— BEGIN —
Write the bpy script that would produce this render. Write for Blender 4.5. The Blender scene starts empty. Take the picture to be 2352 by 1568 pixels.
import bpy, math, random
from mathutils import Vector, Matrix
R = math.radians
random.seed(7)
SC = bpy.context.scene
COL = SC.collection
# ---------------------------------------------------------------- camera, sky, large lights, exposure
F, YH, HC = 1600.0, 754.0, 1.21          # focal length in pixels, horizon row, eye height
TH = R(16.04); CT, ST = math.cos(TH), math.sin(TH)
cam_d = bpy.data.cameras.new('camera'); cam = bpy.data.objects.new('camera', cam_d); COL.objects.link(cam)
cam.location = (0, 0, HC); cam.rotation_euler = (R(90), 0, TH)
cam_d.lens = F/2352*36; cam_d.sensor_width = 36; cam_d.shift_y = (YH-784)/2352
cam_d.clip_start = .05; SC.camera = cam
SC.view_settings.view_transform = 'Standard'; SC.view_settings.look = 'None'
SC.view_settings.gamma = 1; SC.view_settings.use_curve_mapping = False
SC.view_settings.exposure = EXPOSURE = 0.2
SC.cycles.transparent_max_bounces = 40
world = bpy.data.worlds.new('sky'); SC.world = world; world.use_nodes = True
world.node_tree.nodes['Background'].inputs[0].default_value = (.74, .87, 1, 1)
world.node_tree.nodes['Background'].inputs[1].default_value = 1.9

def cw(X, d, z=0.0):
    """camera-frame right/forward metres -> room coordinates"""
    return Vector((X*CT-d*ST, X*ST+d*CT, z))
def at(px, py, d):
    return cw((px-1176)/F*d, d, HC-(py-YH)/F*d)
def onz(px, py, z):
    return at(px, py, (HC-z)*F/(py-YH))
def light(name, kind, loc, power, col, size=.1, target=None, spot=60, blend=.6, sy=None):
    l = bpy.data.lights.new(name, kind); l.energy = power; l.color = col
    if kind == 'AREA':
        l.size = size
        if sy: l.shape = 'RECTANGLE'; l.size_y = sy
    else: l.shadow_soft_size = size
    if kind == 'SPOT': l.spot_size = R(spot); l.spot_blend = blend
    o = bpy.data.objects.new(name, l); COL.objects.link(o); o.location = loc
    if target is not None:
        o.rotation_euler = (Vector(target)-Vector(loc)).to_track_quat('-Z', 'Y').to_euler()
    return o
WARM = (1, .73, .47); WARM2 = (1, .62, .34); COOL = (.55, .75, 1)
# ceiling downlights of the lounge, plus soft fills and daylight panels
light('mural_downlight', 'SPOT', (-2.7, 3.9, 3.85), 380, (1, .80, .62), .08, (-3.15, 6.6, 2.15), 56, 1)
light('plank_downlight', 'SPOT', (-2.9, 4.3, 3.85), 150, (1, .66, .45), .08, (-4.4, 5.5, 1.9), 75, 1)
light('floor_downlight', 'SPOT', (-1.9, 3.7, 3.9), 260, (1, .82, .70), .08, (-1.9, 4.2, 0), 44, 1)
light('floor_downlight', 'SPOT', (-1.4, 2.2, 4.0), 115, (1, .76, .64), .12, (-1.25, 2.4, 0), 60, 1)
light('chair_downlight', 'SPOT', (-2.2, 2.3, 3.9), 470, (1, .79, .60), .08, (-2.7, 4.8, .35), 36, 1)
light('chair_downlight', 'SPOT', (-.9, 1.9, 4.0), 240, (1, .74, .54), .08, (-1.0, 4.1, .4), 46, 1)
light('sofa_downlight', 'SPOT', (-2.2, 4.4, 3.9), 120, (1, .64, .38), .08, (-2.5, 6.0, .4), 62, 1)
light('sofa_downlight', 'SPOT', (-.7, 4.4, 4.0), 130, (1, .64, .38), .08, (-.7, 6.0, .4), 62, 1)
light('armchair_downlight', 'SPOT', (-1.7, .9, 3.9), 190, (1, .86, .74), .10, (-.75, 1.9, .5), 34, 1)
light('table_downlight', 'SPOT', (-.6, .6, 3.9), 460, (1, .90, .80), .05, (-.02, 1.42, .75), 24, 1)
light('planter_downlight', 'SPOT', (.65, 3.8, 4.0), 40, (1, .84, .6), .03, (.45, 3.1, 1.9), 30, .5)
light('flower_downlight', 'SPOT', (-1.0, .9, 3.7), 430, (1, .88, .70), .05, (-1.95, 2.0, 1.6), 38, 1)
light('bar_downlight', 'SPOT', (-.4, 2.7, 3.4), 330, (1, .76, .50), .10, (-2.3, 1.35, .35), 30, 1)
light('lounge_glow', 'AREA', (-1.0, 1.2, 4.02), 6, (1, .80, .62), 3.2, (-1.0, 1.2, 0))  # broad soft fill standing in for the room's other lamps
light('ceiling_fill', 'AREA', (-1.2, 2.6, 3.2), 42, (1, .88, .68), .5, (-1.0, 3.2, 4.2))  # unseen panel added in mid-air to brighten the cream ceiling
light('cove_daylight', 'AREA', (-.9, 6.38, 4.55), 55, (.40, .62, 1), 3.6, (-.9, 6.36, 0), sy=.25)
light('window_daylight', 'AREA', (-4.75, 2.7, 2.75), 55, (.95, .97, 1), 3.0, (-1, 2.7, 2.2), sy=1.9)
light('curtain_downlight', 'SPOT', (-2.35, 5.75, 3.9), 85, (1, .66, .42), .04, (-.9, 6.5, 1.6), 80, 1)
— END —
▶ [TASK DESCRIPTION]:
Give every line of the material again, exactly as it reads.

▶ [SOLUTION BELOW]:
Write the bpy script that would produce this render. Write for Blender 4.5. The Blender scene starts empty. Take the picture to be 2352 by 1568 pixels.
import bpy, math, random
from mathutils import Vector, Matrix
R = math.radians
random.seed(7)
SC = bpy.context.scene
COL = SC.collection
# ---------------------------------------------------------------- camera, sky, large lights, exposure
F, YH, HC = 1600.0, 754.0, 1.21          # focal length in pixels, horizon row, eye height
TH = R(16.04); CT, ST = math.cos(TH), math.sin(TH)
cam_d = bpy.data.cameras.new('camera'); cam = bpy.data.objects.new('camera', cam_d); COL.objects.link(cam)
cam.location = (0, 0, HC); cam.rotation_euler = (R(90), 0, TH)
cam_d.lens = F/2352*36; cam_d.sensor_width = 36; cam_d.shift_y = (YH-784)/2352
cam_d.clip_start = .05; SC.camera = cam
SC.view_settings.view_transform = 'Standard'; SC.view_settings.look = 'None'
SC.view_settings.gamma = 1; SC.view_settings.use_curve_mapping = False
SC.view_settings.exposure = EXPOSURE = 0.2
SC.cycles.transparent_max_bounces = 40
world = bpy.data.worlds.new('sky'); SC.world = world; world.use_nodes = True
world.node_tree.nodes['Background'].inputs[0].default_value = (.74, .87, 1, 1)
world.node_tree.nodes['Background'].inputs[1].default_value = 1.9

def cw(X, d, z=0.0):
    """camera-frame right/forward metres -> room coordinates"""
    return Vector((X*CT-d*ST, X*ST+d*CT, z))
def at(px, py, d):
    return cw((px-1176)/F*d, d, HC-(py-YH)/F*d)
def onz(px, py, z):
    return at(px, py, (HC-z)*F/(py-YH))
def light(name, kind, loc, power, col, size=.1, target=None, spot=60, blend=.6, sy=None):
    l = bpy.data.lights.new(name, kind); l.energy = power; l.color = col
    if kind == 'AREA':
        l.size = size
        if sy: l.shape = 'RECTANGLE'; l.size_y = sy
    else: l.shadow_soft_size = size
    if kind == 'SPOT': l.spot_size = R(spot); l.spot_blend = blend
    o = bpy.data.objects.new(name, l); COL.objects.link(o); o.location = loc
    if target is not None:
        o.rotation_euler = (Vector(target)-Vector(loc)).to_track_quat('-Z', 'Y').to_euler()
    return o
WARM = (1, .73, .47); WARM2 = (1, .62, .34); COOL = (.55, .75, 1)
# ceiling downlights of the lounge, plus soft fills and daylight panels
light('mural_downlight', 'SPOT', (-2.7, 3.9, 3.85), 380, (1, .80, .62), .08, (-3.15, 6.6, 2.15), 56, 1)
light('plank_downlight', 'SPOT', (-2.9, 4.3, 3.85), 150, (1, .66, .45), .08, (-4.4, 5.5, 1.9), 75, 1)
light('floor_downlight', 'SPOT', (-1.9, 3.7, 3.9), 260, (1, .82, .70), .08, (-1.9, 4.2, 0), 44, 1)
light('floor_downlight', 'SPOT', (-1.4, 2.2, 4.0), 115, (1, .76, .64), .12, (-1.25, 2.4, 0), 60, 1)
light('chair_downlight', 'SPOT', (-2.2, 2.3, 3.9), 470, (1, .79, .60), .08, (-2.7, 4.8, .35), 36, 1)
light('chair_downlight', 'SPOT', (-.9, 1.9, 4.0), 240, (1, .74, .54), .08, (-1.0, 4.1, .4), 46, 1)
light('sofa_downlight', 'SPOT', (-2.2, 4.4, 3.9), 120, (1, .64, .38), .08, (-2.5, 6.0, .4), 62, 1)
light('sofa_downlight', 'SPOT', (-.7, 4.4, 4.0), 130, (1, .64, .38), .08, (-.7, 6.0, .4), 62, 1)
light('armchair_downlight', 'SPOT', (-1.7, .9, 3.9), 190, (1, .86, .74), .10, (-.75, 1.9, .5), 34, 1)
light('table_downlight', 'SPOT', (-.6, .6, 3.9), 460, (1, .90, .80), .05, (-.02, 1.42, .75), 24, 1)
light('planter_downlight', 'SPOT', (.65, 3.8, 4.0), 40, (1, .84, .6), .03, (.45, 3.1, 1.9), 30, .5)
light('flower_downlight', 'SPOT', (-1.0, .9, 3.7), 430, (1, .88, .70), .05, (-1.95, 2.0, 1.6), 38, 1)
light('bar_downlight', 'SPOT', (-.4, 2.7, 3.4), 330, (1, .76, .50), .10, (-2.3, 1.35, .35), 30, 1)
light('lounge_glow', 'AREA', (-1.0, 1.2, 4.02), 6, (1, .80, .62), 3.2, (-1.0, 1.2, 0))  # broad soft fill standing in for the room's other lamps
light('ceiling_fill', 'AREA', (-1.2, 2.6, 3.2), 42, (1, .88, .68), .5, (-1.0, 3.2, 4.2))  # unseen panel added in mid-air to brighten the cream ceiling
light('cove_daylight', 'AREA', (-.9, 6.38, 4.55), 55, (.40, .62, 1), 3.6, (-.9, 6.36, 0), sy=.25)
light('window_daylight', 'AREA', (-4.75, 2.7, 2.75), 55, (.95, .97, 1), 3.0, (-1, 2.7, 2.2), sy=1.9)
light('curtain_downlight', 'SPOT', (-2.35, 5.75, 3.9), 85, (1, .66, .42), .04, (-.9, 6.5, 1.6), 80, 1)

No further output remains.